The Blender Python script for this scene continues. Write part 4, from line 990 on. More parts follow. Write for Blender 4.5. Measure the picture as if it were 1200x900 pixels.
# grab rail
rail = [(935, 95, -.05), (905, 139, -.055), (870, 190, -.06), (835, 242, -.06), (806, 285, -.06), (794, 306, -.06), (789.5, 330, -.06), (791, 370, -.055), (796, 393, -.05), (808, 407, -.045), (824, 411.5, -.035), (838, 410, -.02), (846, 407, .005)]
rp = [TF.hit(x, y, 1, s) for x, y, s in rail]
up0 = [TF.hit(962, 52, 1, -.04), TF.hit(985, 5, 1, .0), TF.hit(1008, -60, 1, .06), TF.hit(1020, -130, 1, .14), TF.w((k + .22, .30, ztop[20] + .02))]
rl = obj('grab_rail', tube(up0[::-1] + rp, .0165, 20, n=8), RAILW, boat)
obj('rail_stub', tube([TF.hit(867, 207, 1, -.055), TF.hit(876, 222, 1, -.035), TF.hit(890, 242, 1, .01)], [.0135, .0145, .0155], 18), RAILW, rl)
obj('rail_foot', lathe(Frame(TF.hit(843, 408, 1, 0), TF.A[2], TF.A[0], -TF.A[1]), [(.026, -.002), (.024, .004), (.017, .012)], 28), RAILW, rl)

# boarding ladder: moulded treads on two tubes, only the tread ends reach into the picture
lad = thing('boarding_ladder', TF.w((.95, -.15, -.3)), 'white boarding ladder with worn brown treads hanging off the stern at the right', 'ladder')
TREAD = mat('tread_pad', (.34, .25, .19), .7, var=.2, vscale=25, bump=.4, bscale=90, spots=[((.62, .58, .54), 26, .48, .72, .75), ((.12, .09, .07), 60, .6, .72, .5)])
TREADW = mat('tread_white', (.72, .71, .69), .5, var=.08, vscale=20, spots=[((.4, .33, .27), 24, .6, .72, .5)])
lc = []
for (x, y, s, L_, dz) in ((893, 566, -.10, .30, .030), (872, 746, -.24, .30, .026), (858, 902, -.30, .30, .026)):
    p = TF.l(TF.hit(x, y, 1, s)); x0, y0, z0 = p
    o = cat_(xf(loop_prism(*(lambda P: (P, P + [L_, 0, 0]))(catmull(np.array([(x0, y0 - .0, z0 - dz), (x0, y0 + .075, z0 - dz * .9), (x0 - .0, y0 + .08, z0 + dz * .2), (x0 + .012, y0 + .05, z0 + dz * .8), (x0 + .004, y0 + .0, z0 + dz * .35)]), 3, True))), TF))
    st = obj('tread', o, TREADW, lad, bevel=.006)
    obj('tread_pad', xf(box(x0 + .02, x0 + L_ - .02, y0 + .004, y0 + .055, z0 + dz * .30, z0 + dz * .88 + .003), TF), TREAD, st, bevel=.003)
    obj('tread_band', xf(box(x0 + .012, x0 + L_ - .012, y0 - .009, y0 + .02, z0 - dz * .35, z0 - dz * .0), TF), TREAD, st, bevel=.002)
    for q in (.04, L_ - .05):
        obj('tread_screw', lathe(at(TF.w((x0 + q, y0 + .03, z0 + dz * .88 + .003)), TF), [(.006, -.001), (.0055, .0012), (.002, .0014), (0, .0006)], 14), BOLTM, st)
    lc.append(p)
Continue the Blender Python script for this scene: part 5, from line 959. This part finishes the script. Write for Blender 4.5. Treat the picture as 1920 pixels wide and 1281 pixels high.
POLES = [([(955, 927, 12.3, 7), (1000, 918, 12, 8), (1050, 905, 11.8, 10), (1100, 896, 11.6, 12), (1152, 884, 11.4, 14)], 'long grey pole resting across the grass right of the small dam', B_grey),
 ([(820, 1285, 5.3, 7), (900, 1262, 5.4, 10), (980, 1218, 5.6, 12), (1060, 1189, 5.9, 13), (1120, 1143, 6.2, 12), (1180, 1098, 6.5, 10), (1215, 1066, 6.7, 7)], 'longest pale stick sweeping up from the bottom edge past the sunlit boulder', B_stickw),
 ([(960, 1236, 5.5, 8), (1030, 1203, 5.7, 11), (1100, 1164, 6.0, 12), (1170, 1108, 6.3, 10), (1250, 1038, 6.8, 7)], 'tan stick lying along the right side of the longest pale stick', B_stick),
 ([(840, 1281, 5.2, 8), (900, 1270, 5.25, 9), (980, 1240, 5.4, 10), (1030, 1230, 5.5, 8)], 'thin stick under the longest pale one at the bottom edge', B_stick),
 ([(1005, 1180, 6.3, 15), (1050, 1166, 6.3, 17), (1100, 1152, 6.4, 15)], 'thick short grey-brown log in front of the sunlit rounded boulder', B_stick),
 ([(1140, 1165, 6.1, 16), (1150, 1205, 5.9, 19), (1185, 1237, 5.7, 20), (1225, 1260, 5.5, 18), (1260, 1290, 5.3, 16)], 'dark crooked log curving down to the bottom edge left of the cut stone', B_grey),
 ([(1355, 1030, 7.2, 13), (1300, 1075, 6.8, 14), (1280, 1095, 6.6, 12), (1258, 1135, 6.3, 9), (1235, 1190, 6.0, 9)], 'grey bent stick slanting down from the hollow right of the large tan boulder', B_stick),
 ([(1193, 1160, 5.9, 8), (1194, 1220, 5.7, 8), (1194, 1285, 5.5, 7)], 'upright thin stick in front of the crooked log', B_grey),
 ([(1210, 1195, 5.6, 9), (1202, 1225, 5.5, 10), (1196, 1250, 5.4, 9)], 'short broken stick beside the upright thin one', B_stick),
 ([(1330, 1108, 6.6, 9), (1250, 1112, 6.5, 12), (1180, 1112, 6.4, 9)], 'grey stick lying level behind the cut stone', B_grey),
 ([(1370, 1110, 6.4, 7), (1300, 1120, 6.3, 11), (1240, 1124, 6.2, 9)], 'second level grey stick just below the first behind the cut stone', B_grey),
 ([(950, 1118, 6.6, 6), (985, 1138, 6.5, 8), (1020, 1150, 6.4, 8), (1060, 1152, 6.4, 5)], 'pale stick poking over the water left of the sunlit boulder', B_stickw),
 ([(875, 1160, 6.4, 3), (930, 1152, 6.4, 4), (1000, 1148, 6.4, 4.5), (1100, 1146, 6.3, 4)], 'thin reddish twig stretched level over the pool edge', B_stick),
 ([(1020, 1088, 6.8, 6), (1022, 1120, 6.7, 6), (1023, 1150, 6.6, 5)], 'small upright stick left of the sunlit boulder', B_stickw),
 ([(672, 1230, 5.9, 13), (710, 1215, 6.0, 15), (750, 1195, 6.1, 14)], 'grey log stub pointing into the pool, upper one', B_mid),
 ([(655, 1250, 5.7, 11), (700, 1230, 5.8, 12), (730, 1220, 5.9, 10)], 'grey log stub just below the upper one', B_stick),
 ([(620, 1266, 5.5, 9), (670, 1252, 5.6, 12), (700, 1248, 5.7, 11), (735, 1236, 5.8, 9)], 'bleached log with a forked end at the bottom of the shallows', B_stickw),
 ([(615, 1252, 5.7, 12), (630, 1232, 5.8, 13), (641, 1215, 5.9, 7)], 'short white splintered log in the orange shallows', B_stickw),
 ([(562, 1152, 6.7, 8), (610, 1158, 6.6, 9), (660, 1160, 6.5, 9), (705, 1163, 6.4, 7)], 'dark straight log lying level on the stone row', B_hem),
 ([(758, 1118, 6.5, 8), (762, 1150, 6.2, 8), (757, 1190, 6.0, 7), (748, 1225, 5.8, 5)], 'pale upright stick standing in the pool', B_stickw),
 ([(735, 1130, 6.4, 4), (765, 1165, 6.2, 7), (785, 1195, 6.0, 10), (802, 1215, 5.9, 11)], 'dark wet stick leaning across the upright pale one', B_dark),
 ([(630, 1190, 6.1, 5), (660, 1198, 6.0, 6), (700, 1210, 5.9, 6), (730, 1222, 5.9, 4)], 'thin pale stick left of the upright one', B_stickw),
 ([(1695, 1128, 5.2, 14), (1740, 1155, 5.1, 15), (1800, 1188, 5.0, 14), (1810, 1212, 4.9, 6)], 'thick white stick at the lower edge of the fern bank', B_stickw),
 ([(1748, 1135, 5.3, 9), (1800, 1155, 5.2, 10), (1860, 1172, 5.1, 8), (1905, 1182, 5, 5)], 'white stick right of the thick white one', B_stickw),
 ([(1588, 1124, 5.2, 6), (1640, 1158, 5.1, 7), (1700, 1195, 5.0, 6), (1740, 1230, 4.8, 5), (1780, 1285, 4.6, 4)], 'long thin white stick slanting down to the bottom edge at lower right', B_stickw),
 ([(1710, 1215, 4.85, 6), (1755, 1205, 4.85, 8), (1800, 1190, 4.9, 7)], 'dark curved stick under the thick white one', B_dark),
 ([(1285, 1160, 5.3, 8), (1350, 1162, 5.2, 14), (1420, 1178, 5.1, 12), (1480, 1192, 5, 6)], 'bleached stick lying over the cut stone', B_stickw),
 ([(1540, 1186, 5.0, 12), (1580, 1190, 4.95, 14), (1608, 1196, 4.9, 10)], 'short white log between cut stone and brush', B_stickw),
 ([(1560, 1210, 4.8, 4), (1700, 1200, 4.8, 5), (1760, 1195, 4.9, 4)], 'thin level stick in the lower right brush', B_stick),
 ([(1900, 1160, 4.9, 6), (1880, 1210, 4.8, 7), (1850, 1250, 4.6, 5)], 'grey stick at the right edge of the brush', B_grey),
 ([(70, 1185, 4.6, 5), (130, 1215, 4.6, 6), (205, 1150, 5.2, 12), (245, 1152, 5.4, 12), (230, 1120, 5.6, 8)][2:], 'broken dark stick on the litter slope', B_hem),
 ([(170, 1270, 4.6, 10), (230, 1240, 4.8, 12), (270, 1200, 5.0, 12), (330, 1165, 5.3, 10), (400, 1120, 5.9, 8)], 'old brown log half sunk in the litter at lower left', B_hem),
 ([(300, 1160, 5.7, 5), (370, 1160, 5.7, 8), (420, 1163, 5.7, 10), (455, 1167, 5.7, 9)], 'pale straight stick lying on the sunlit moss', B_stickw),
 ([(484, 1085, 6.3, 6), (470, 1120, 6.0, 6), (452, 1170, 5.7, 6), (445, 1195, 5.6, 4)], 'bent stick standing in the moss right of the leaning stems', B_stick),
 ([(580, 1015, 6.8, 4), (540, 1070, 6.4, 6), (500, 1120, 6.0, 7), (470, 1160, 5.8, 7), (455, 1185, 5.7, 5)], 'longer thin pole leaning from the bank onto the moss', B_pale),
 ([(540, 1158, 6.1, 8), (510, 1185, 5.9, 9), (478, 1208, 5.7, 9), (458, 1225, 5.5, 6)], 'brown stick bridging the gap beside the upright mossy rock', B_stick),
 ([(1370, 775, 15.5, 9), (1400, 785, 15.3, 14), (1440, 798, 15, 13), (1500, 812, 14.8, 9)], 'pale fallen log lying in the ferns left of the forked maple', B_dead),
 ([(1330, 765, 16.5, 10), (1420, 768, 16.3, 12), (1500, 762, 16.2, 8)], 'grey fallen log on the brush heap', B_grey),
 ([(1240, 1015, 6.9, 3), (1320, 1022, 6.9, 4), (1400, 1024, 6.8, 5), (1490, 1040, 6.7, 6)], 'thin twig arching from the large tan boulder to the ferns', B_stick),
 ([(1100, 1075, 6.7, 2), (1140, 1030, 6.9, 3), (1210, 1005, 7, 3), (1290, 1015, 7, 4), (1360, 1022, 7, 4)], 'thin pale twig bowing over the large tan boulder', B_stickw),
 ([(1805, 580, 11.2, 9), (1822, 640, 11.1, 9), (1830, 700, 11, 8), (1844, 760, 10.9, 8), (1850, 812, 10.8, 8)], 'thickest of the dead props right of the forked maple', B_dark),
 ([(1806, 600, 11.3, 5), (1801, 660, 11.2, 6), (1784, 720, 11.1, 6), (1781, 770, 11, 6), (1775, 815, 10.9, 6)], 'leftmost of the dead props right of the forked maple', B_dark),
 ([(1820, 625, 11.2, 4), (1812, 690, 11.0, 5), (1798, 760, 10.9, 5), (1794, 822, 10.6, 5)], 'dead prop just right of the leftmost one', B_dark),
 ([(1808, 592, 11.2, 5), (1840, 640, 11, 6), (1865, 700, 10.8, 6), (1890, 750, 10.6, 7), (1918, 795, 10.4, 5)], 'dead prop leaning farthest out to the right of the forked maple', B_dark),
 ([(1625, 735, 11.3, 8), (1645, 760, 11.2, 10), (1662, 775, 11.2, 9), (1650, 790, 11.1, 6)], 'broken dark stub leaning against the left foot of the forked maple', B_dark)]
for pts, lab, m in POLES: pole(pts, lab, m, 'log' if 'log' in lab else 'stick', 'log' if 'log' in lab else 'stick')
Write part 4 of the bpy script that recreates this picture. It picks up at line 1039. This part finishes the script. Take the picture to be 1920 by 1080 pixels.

= = = =

* **WHAT IS NEEDED**
Take every line that includes the string "scene" and copy it.

* **OUTPUT**
The Blender Python script for this scene continues. Write part 4, from line 990 on. More parts follow. Write for Blender 4.5. Measure the picture as if it were 1200x900 pixels.
Continue the Blender Python script for this scene: part 5, from line 959. This part finishes the script. Write for Blender 4.5. Treat the picture as 1920 pixels wide and 1281 pixels high.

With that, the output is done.